Is the car braking time formula $ T = v / (\mu_s \, g) $ valid only for uniformly accelerated motion?

Question

I'm wondering if the car braking time formula is valid only for uniformly accelerated motion.

$$ T = \frac{v} {\mu_s \, g} $$

with $ v $ average speed, $ \mu_s $ static friction coefficient between the wheel and the ground, $ g $ gravitational acceleration on the earth.

I derived it in this way ($ F_{s, max} = \mu_s \, N = \mu_s \, m \, g $ maximum static friction force; $ N $ normal force, $ m $ car mass):

$$ F_{s, max} = m \, a $$ $$ \mu_s \, m \, g = m \, \frac{v} {T} $$ $$ T = \frac{v} {\mu_s \, g} $$

where $ a $ is the average acceleration of the car.

Thank you in advance.

Answer 1

While the derivation you've used assumes uniform acceleration, it is also possible to show that the $T$ you have found is a lower bound on the stopping time of the car, even without assuming uniform acceleration. Roughly speaking, even if the acceleration varies with time, its magnitude can be no greater than $\mu_s g$, which implies that the stopping time can be no less than the $T$ you have found.

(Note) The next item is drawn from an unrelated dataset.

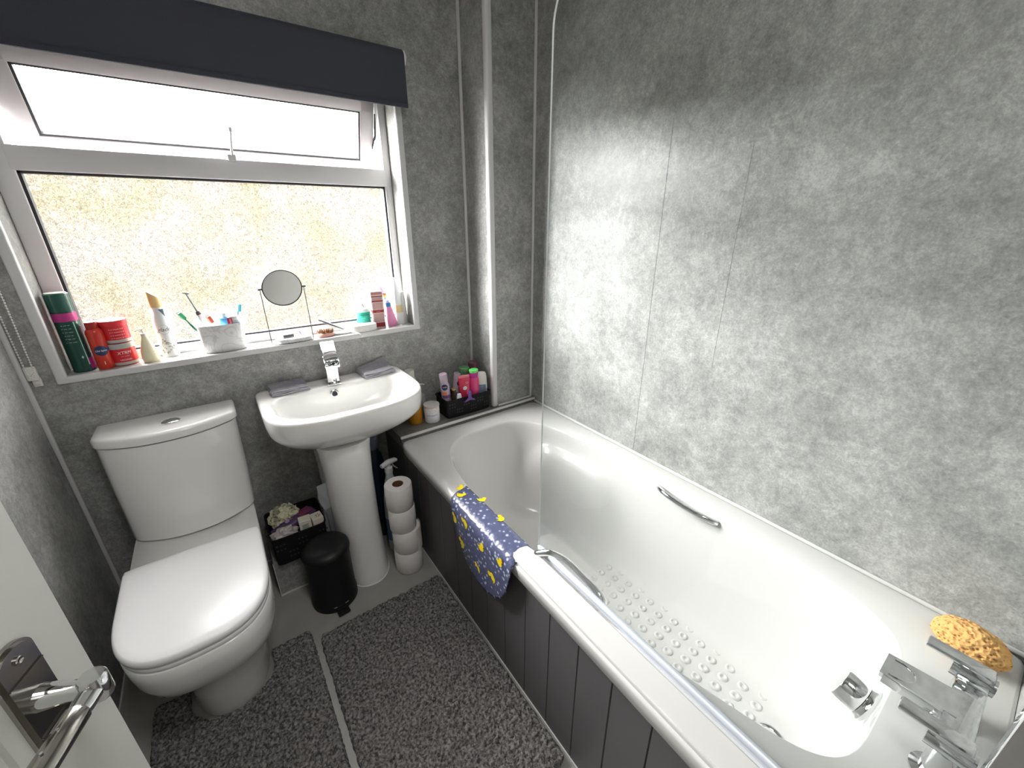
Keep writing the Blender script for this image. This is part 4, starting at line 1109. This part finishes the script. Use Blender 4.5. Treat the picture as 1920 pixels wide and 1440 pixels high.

More formally: assume the frictional force and the acceleration vary with time. The magnitude of the frictional force $F_\text{fr}(t)$ is no greater that $\mu_s$ (the coefficient of static friction) times the normal force $N$: $$ |F_\text{fr}(t)| \leq \mu_s N = \mu_s m g $$ assuming the car is on level ground. This means that the acceleration of the car is bounded by $$ |a(t)| = |F_\text{fr}(t)/m| \leq \mu_s g. $$ If the car has a positive velocity $v$ initially, then as the car brakes we have $a(t) < 0$, and so $a(t) > - \mu_s g$. Using calculus, we then have \begin{align*} \Delta v &= \int_0^T a(t) \, dt \geq \int_0^T (- \mu_s g) \, dt \\ 0 - v &\geq - \mu_s g T \\ \mu_s g T &\geq v \\ T &\geq \frac{v}{\mu_s g}. \end{align*} Thus, no matter what the car does, it will not be able to stop more quickly (i.e., in less time) than the $T$ you have calculated assuming uniform acceleration.

Answer 2

Yes, your equation is only valid for uniformly accelerated motion. This is because you substituted $a$ as $\frac vT$ in your derivation and that is only valid during constant acceleration.